Many writers have also begun writing about gender-related issues, which had been ignored earlier. Many Dalit women writers are writing about their social position in the patriarchal social setup that exists within their communities and outside. In recent times the Dalit women have in particularly shown a very strong presence by doing spoken work poetries and writing books about the horrid atrocities faced by them on a day to day basis. Take for an example, the stanza mentioned below:


Excerpts from A Dalit woman in the land of Goddesses


Her eyes two dry hollows bear silent witness

To hundreds of deaths of her mothers, daughters, sisters

Their dreams, respect and their bodies.

Her calloused hands, her unkempt hair

Her cracked heels, her wrinkled hair

Tell the tales of living through fears and years

Of centuries and millennia of violations and deaths.

She was told

That she was dirt,

She was filth and

In this sacred land of thousands of goddesses

She is called a Dalit.


To conclude it we can say a spurt in Dalit literature has emerged with so many writers, talking about different issues in their works. Now, they are articulating themselves in various forms and writing about oppression related to class, gender, religion, etc. other than caste. It is encouraging that more and more Dalit writings are now being translated into English. In the meantime, Dalit studies have been introduced in several universities in India and abroad. Though the occurrences of opposition against various forms of injustice were noted even earlier, yet such opposition continues more conspicuously now and the untouchables and Dalit section appears to follow these with more strength, determination, political support, and defence of the law.

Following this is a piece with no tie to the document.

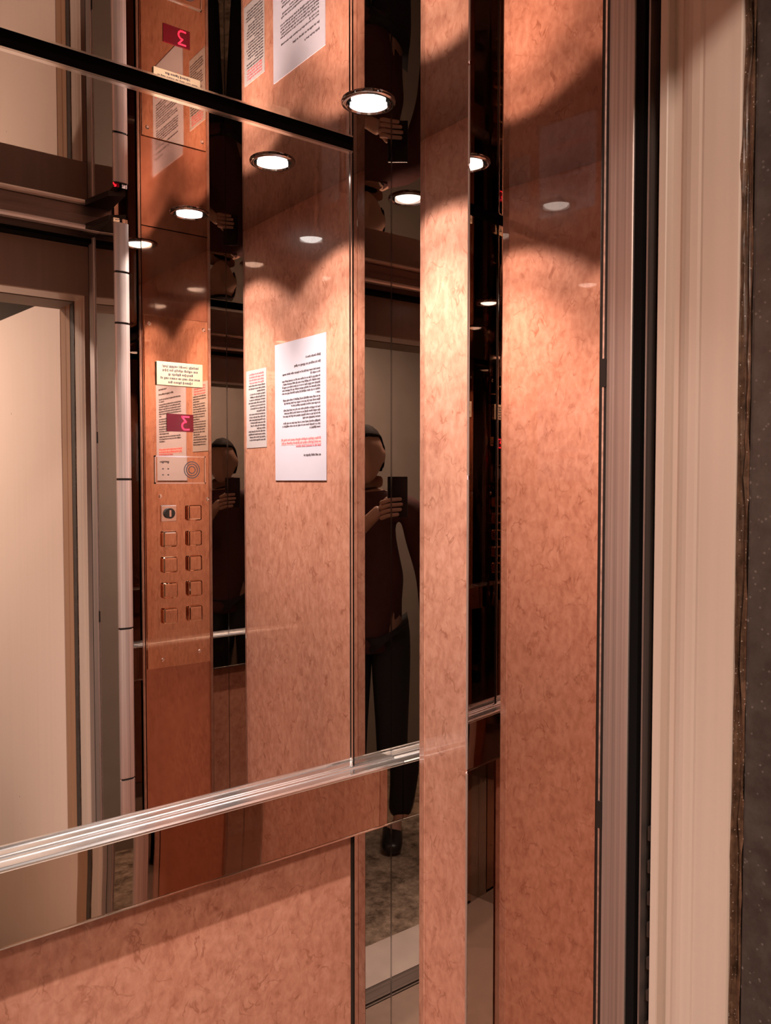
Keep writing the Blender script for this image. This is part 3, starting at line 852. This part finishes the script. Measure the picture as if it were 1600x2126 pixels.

Obviously, they have acquired a different identity, but they have still to go a long way towards becoming a part of a democratic society and to evolve and emerge as a part of our community that does not require them to be labelled as separates; to effectively dissolve their unique identity of Dalits and Scheduled Class. The output of Dalit literature is growing day by day. And, we can hope, one day, it will establish itself as the most significant part of world literature.